Alle 9.03, terminato il caffè di rito, ho detto: “Forza ragazzi, si riparte! È stato un brutto sogno, ora è finito”. È iniziato allora un leggero tremolio e tutti abbiamo pensato che fossero le ormai consuete scosse di assestamento, ma il tremolio è continuato, sempre più forte, lo studio ha incominciato a saltare, le pareti mobili a uscire dal loro alloggiamento. Le ragazze, spaventate, hanno iniziato a urlare mentre ogni cosa intorno a noi si muoveva e a fatica si riusciva a stare in piedi. Il rumore era assordante e mentre tutto ci cadeva  addosso, con le mani sono riuscito a tenere due pareti mobili e a impedire che ci rovinassero contro. Sono stati momenti interminabili, poi la scossa è cessata e siamo riusciti a uscire in strada. Solo quando ci siamo trovati in un’area sicura  i nervi hanno potuto cedere, ognuno di noi è corso a casa in cerca dei familiari.

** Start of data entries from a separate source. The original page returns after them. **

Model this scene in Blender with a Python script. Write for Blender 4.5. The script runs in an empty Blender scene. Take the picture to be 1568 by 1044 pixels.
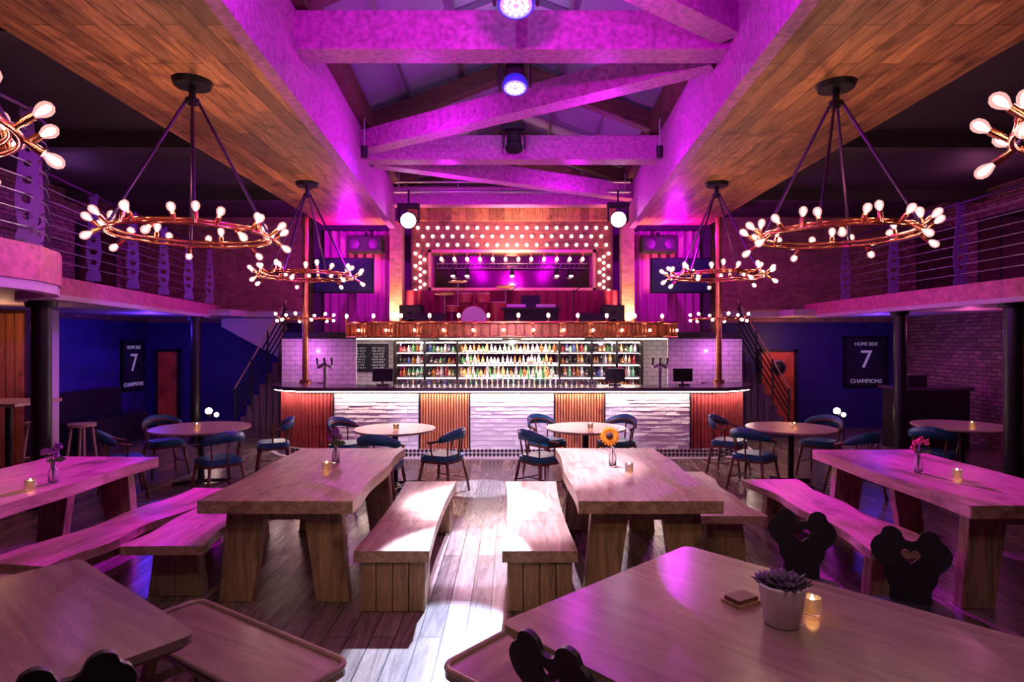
import bpy, bmesh, math, random
from mathutils import Vector, Matrix
random.seed(7)
R=random.uniform
scene=bpy.context.scene
pi=math.pi
scene.view_settings.view_transform='Standard'
# ---------------------------------------------------------------- materials
def nt(name):
    m=bpy.data.materials.new(name); m.use_nodes=True
    n=m.node_tree.nodes; l=m.node_tree.links
    return m,n,l,n['Principled BSDF']
def mk(name,c,rough=.5,metal=0,em=None,es=0,trans=0,bump=0,bs=40,spec=.5,var=0):
    m,n,l,b=nt(name)
    b.inputs['Base Color'].default_value=(*c,1); b.inputs['Roughness'].default_value=rough
    b.inputs['Metallic'].default_value=metal; b.inputs['Specular IOR Level'].default_value=spec
    b.inputs['Transmission Weight'].default_value=trans
    if em: b.inputs['Emission Color'].default_value=(*em,1); b.inputs['Emission Strength'].default_value=es
    if bump or var:
        tc=n.new('ShaderNodeTexCoord'); no=n.new('ShaderNodeTexNoise'); no.inputs['Scale'].default_value=bs
        no.inputs['Detail'].default_value=6
        l.new(tc.outputs['Object'],no.inputs['Vector'])
        if bump:
            bu=n.new('ShaderNodeBump'); bu.inputs['Strength'].default_value=bump; bu.inputs['Distance'].default_value=.02
            l.new(no.outputs['Fac'],bu.inputs['Height']); l.new(bu.outputs['Normal'],b.inputs['Normal'])
        if var:
            r=n.new('ShaderNodeValToRGB'); r.color_ramp.elements[0].position=.3; r.color_ramp.elements[1].position=.7
            r.color_ramp.elements[0].color=(*[x*(1-var) for x in c],1); r.color_ramp.elements[1].color=(*[min(1,x*(1+var)) for x in c],1)
            l.new(no.outputs['Fac'],r.inputs['Fac']); l.new(r.outputs['Color'],b.inputs['Base Color'])
    return m
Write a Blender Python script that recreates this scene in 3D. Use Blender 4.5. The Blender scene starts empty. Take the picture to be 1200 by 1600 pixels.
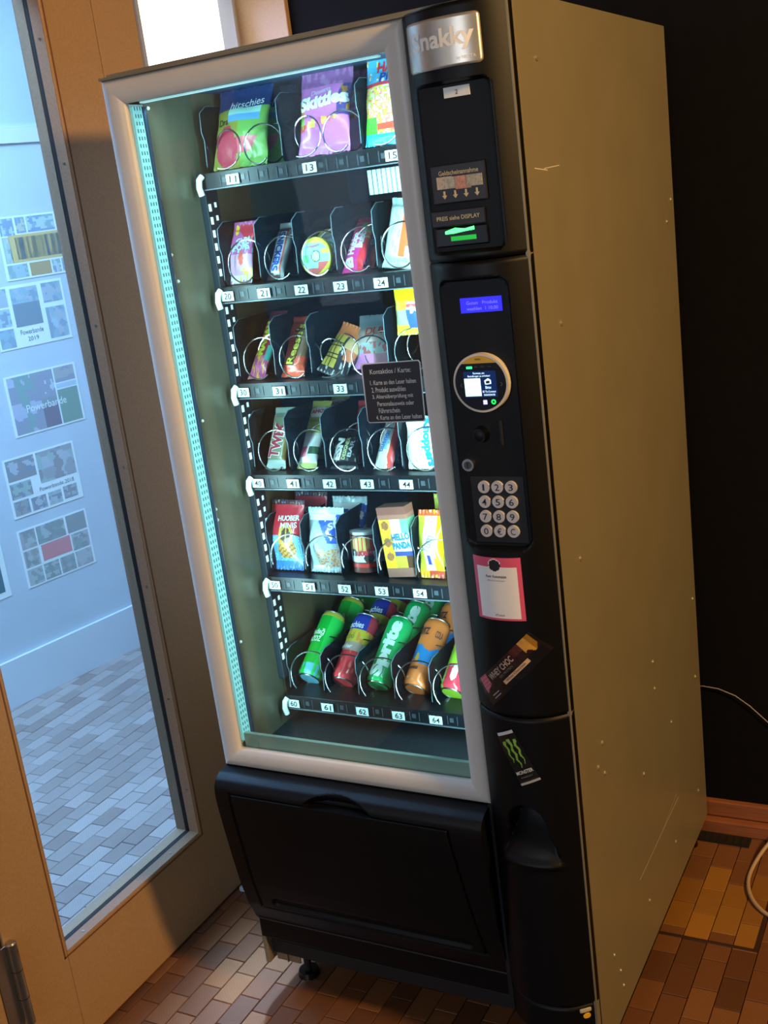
import bpy, bmesh, math, random
from mathutils import Vector, Matrix
random.seed(7)
S = bpy.context.scene
COL = S.collection

# ------------------------------------------------------------------ camera
cam_d = bpy.data.cameras.new('camera'); cam = bpy.data.objects.new('camera', cam_d); COL.objects.link(cam)
RC = ((0.88055, 0.4569, -0.12598), (0.01792, -0.29771, -0.95449), (-0.47361, 0.83822, -0.27034))
CAM = Vector((1.3219, -1.577, 1.5884))
M = Matrix(((RC[0][0], -RC[1][0], -RC[2][0], CAM.x), (RC[0][1], -RC[1][1], -RC[2][1], CAM.y),
            (RC[0][2], -RC[1][2], -RC[2][2], CAM.z), (0, 0, 0, 1)))
cam.matrix_world = M
cam_d.sensor_fit = 'VERTICAL'; cam_d.sensor_height = 36.0; cam_d.lens = 36.0 * 1770 / 1600
cam_d.clip_start = 0.05
S.camera = cam
# ------------------------------------------------------------------ world, lights, exposure
W = bpy.data.worlds.new('world'); S.world = W; W.use_nodes = True
W.node_tree.nodes['Background'].inputs[0].default_value = (0.030, 0.032, 0.040, 1)
W.node_tree.nodes['Background'].inputs[1].default_value = 1.0
S.view_settings.view_transform = 'Standard'; S.view_settings.look = 'None'
S.view_settings.exposure = 0.0; S.view_settings.gamma = 1.0; S.view_settings.use_curve_mapping = False

def area(name, loc, target, size, power, col, shape='DISK', size_y=None):
    l = bpy.data.lights.new(name, 'AREA'); l.shape = shape; l.size = size
    if size_y: l.size_y = size_y
    l.energy = power; l.color = col
    o = bpy.data.objects.new(name, l); COL.objects.link(o); o.location = loc
    o.rotation_euler = (Vector(target) - Vector(loc)).to_track_quat('-Z', 'Y').to_euler()
    return o
# warm ceiling lamp of the room, to the right of the machine
area('ceiling_lamp_light', (2.95, -0.58, 2.45), (0.70, 0.1, 0.7), 0.36, 90, (1.0, 0.60, 0.23))
# added cool front fill, as from an unseen window behind the camera
area('room_front_fill', (0.60, -3.9, 1.7), (0.3, 0.0, 1.0), 1.6, 40, (0.80, 0.87, 1.0), 'RECTANGLE', 1.4)
# added unseen cool fills overhead, brightening the corridor behind the glazed door
area('corridor_wall_fill', (-1.0, 0.5, 2.7), (-1.15, 0.8, 0.0), 1.6, 135, (0.42, 0.68, 1.0), 'RECTANGLE', 0.7)
area('corridor_floor_fill', (-0.85, -0.35, 2.74), (-0.72, 0.1, 0.0), 0.7, 70, (0.48, 0.68, 1.0), 'RECTANGLE', 0.7)
# the machine's own light bars, hidden behind the left, right and top of the glass frame
for nm, x, tx, pw_ in (('left', .050, .34, 3.8), ('right', .518, .20, 7.5)):
    area('light_bar_'+nm, (x, .052, 1.19), (tx, .40, 1.19), .022, pw_, (0.50, 0.88, 1.0), 'RECTANGLE', 1.15).data.spread = math.radians(150)
area('light_bar_top', (.28, .05, 1.775), (.28, .25, 1.60), .46, .8, (0.50, 0.88, 1.0), 'RECTANGLE', .02)
# sky light falling steeply through the narrow window beside the machine
area('side_window_skylight', (-.24, .69, 1.60), (-.055, .03, .0), .08, .55, (0.42, 0.66, 1.0), 'RECTANGLE', .3).data.spread = math.radians(11)
area('side_window_daylight', (-.284, .670, 1.33), (.70, .670, 1.33), .32, 13, (0.36, 0.47, 1.0), 'RECTANGLE', 1.44).data.spread = math.radians(140)

# ------------------------------------------------------------------ helpers
def lin(c):
    if isinstance(c, str): c = tuple(int(c[i:i+2], 16)/255 for i in (0, 2, 4))
    return tuple((x/12.92 if x <= 0.04045 else ((x+0.055)/1.055)**2.4) for x in c)

def nt(m):
    m.use_nodes = True; return m.node_tree.nodes, m.node_tree.links

def mat(name, col, rough=0.5, metal=0.0, noise=0.0, nscale=40.0, bump=0.0, bscale=200.0, emit=None, estr=0.0, spec=0.5, coat=0.0, stretch=None):
    m = bpy.data.materials.new(name); N, L = nt(m); b = N['Principled BSDF']; c = lin(col)
    b.inputs['Base Color'].default_value = (*c, 1); b.inputs['Roughness'].default_value = rough
    b.inputs['Metallic'].default_value = metal; b.inputs['Specular IOR Level'].default_value = spec
    b.inputs['Coat Weight'].default_value = coat
    if noise or bump:
        tc = N.new('ShaderNodeTexCoord'); src = tc.outputs['Object']
        if stretch:
            mp = N.new('ShaderNodeMapping'); mp.inputs['Scale'].default_value = stretch
            L.new(src, mp.inputs['Vector']); src = mp.outputs['Vector']
    if noise:
        t = N.new('ShaderNodeTexNoise'); t.inputs['Scale'].default_value = nscale; t.inputs['Detail'].default_value = 5
        L.new(src, t.inputs['Vector'])
        r = N.new('ShaderNodeValToRGB'); r.color_ramp.elements[0].position = .3; r.color_ramp.elements[1].position = .7
        r.color_ramp.elements[0].color = (*[x*(1-noise) for x in c], 1); r.color_ramp.elements[1].color = (*[min(1, x*(1+noise)) for x in c], 1)
        L.new(t.outputs['Fac'], r.inputs['Fac']); L.new(r.outputs['Color'], b.inputs['Base Color'])
    if bump:
        t2 = N.new('ShaderNodeTexNoise'); t2.inputs['Scale'].default_value = bscale; L.new(src, t2.inputs['Vector'])
        bp = N.new('ShaderNodeBump'); bp.inputs['Strength'].default_value = bump; bp.inputs['Distance'].default_value = .002
        L.new(t2.outputs['Fac'], bp.inputs['Height']); L.new(bp.outputs['Normal'], b.inputs['Normal'])
    if emit:
        b.inputs['Emission Color'].default_value = (*lin(emit), 1); b.inputs['Emission Strength'].default_value = estr
    return m

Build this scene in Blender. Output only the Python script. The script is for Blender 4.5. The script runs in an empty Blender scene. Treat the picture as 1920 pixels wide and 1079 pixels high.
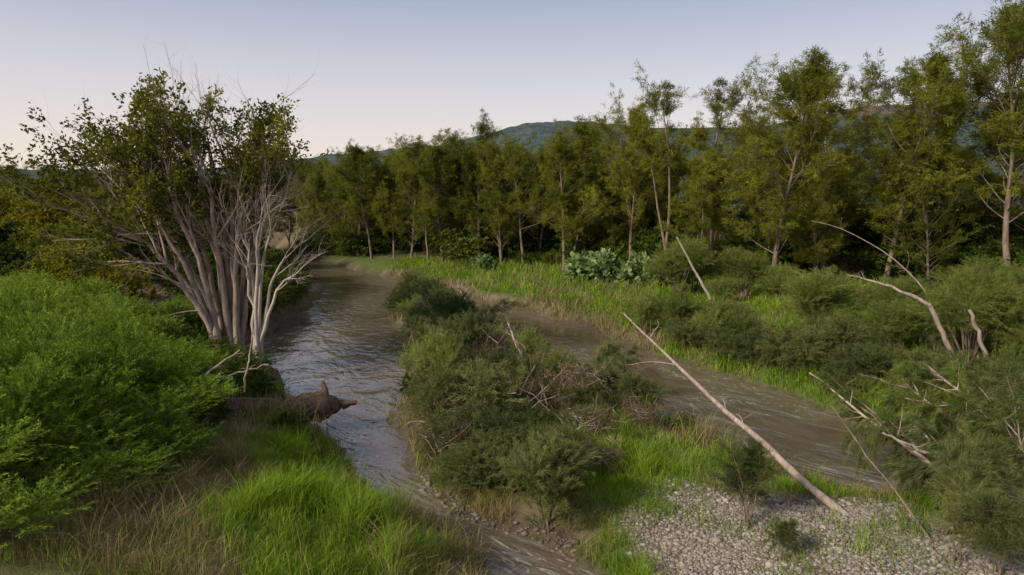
import bpy, math, numpy as np
from mathutils import Vector
R0=np.random.RandomState
sc=bpy.context.scene
# ------------------------------------------------------------------ helpers
def nrm(a):
    return a/np.maximum(np.linalg.norm(a,axis=-1,keepdims=True),1e-9)
class MB:
    def __init__(s): s.V=[];s.F=[];s.n=0
    def add(s,v,f,mat=0,rnd=0.5,smooth=False):
        v=np.asarray(v,float).reshape(-1,3); f=np.asarray(f,int)
        r=np.broadcast_to(np.asarray(rnd,float),(len(f),)).copy()
        s.V.append(v); s.F.append((f+s.n,mat,r,smooth)); s.n+=len(v)
    def merge(s,o,M,off,rshift=0.0,matmap=None):
        V=np.vstack(o.V)@np.asarray(M).T+np.asarray(off)
        for f,m,r,sm in o.F:
            s.F.append((f+s.n,m,np.clip(r+rshift,0,1),sm))
        s.V.append(V); s.n+=len(V)
    def mesh(s,name,mats):
        me=bpy.data.meshes.new(name)
        V=np.vstack(s.V).astype(np.float32)
        me.vertices.add(len(V)); me.vertices.foreach_set("co",V.ravel())
        tot=np.concatenate([np.full(len(f),f.shape[1]) for f,_,_,_ in s.F])
        loops=np.concatenate([f.ravel() for f,_,_,_ in s.F]).astype(np.int32)
        st=np.concatenate([[0],np.cumsum(tot)[:-1]]).astype(np.int32)
        me.loops.add(len(loops)); me.polygons.add(len(tot))
        me.loops.foreach_set("vertex_index",loops)
        me.polygons.foreach_set("loop_start",st)
        me.polygons.foreach_set("material_index",np.concatenate([np.full(len(f),m) for f,m,_,_ in s.F]).astype(np.int32))
        me.polygons.foreach_set("use_smooth",np.concatenate([np.full(len(f),sm) for f,_,_,sm in s.F]))
        a=me.attributes.new("rnd",'FLOAT','FACE')
        a.data.foreach_set("value",np.concatenate([r for _,_,r,_ in s.F]).astype(np.float32))
        for m in mats: me.materials.append(m)
        me.update(calc_edges=True)
        return me
def put(name,me,loc=(0,0,0),rz=0,s=1,tilt=(0,0)):
    o=bpy.data.objects.new(name,me); sc.collection.objects.link(o)
    o.location=loc; o.rotation_euler=(tilt[0],tilt[1],rz)
    o.scale=(s,s,s) if np.isscalar(s) else s
    return o
def tube(mb,P,R,k=6,mat=0,rnd=0.5,jit=None,rng=None):
    P=np.asarray(P,float); n=len(P); R=np.asarray(R,float)
    T=nrm(np.gradient(P,axis=0)); m=nrm(T.mean(0))
    ref=np.array([1,0,0]) if abs(m[0])<0.6 else np.array([0,1,0])
    if abs(np.dot(m,ref))>0.8: ref=np.array([0,0,1])
    U=nrm(np.cross(T,ref)); W=np.cross(T,U)
    a=np.linspace(0,2*np.pi,k,endpoint=False)
    rr=R[:,None]*np.ones((n,k))
    if jit: rr=rr*(1+jit*rng.uniform(-1,1,(n,k)))
    V=P[:,None]+rr[...,None]*(np.cos(a)[None,:,None]*U[:,None]+np.sin(a)[None,:,None]*W[:,None])
    i=np.arange(n-1)[:,None]*k; j=np.arange(k)[None]; j2=(j+1)%k
    F=np.stack([i+j,i+j2,i+k+j2,i+k+j],-1).reshape(-1,4)
    mb.add(V.reshape(-1,3),F,mat,rnd,True)
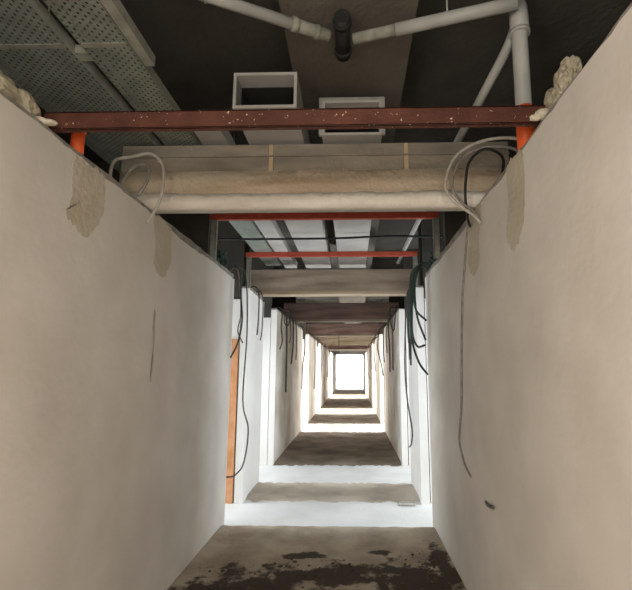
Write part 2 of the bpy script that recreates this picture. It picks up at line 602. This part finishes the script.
def tray(x0, x1, y0, y1, label, h=.06, bracket=None):
    t = thing('cable_tray', label, 'cable tray', ((x0 + x1) / 2, y0, Zd))
    t['base'] = t.location[:]
    bxo('tray_bottom', [(x0, x1, y0, y1, Zd, Zd + .002)], M['galv'], t)
    for a, b in ((x0, x0 + .002), (x1 - .002, x1)):
        bm = bmesh.new()
        box(bm, a, b, y0, y1, Zd + .002, Zd + h)
        c = (a, a + .016) if a == x0 else (b - .016, b)
        box(bm, c[0], c[1], y0, y1, Zd + h, Zd + h + .002)
        obj('side_rail', bm, M['galv_plain'], t)
    for y in (1.86, 3.86):
        if y < y1:
            bxo('joint_plate', [(x0 + .01, x1 - .01, y, y + .03, Zd - .003, Zd)], M['galv_plain'], t)
    k = y0 + 1.4
    while k < y1 - .2:
        for x in (x0 + .012, x1 - .012):
            bm = bmesh.new()
            tube(bm, [(x, k, Zd + .002), (x, k, CZ)], .004, 6, smooth=False)
            obj('hanger_rod', bm, M['galv_plain'], t)
        k += 2.0
    if bracket:
        bxo('link_bracket', [(bracket[0], bracket[1], 1.93, 1.99, Zd + .004, Zd + .05)], M['galv_plain'], t)
    return t


tray(-1.05, -.815, .35, 6.5, 'perforated grey cable tray running inside the left wall top', bracket=(-1.118, -1.051))
tray(-1.60, -1.12, .35, 4.2, 'perforated grey cable tray furthest left, above the left wall')
o = bxo('steel_angle', [(-.808, -.757, .35, 2.03, Zd, Zd + .004), (-.761, -.757, .35, 2.03, Zd + .004, Zd + .055)], M['galv_plain'], base=(-.78, .35, Zd))
bm = bmesh.new()
tube(bm, [(-.79, 1.2, Zd + .004), (-.79, 1.2, CZ)], .004, 6, smooth=False)
tag(o, 'pale grey steel angle ending in mid air beside the cable trays', 'steel angle')
obj('hanger_rod', bm, M['galv_plain'], None, (-.78, .35, Zd)).parent = o
o.children[0].location = (0, 0, 0)

# ---------------------------------------------------------------- rectangular ducts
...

Per noi, come per tutti i lavoratori di Mirandola impegnati a ricostruire il proprio paese dopo l’incubo del sisma, quello era il primo giorno di lavoro. Questa volta il bilancio di vite umane perse è stato altissimo. Da allora non sono ancora rientrato in studio e non so quando sarà possibile farlo.

Chi ha potuto è fuggito da Mirandola, io sono ancora qui, a casa mia, a puntellarla per impedire che crolli. Ora tutti abbiamo paura del primo giorno di lavoro dopo il terremoto.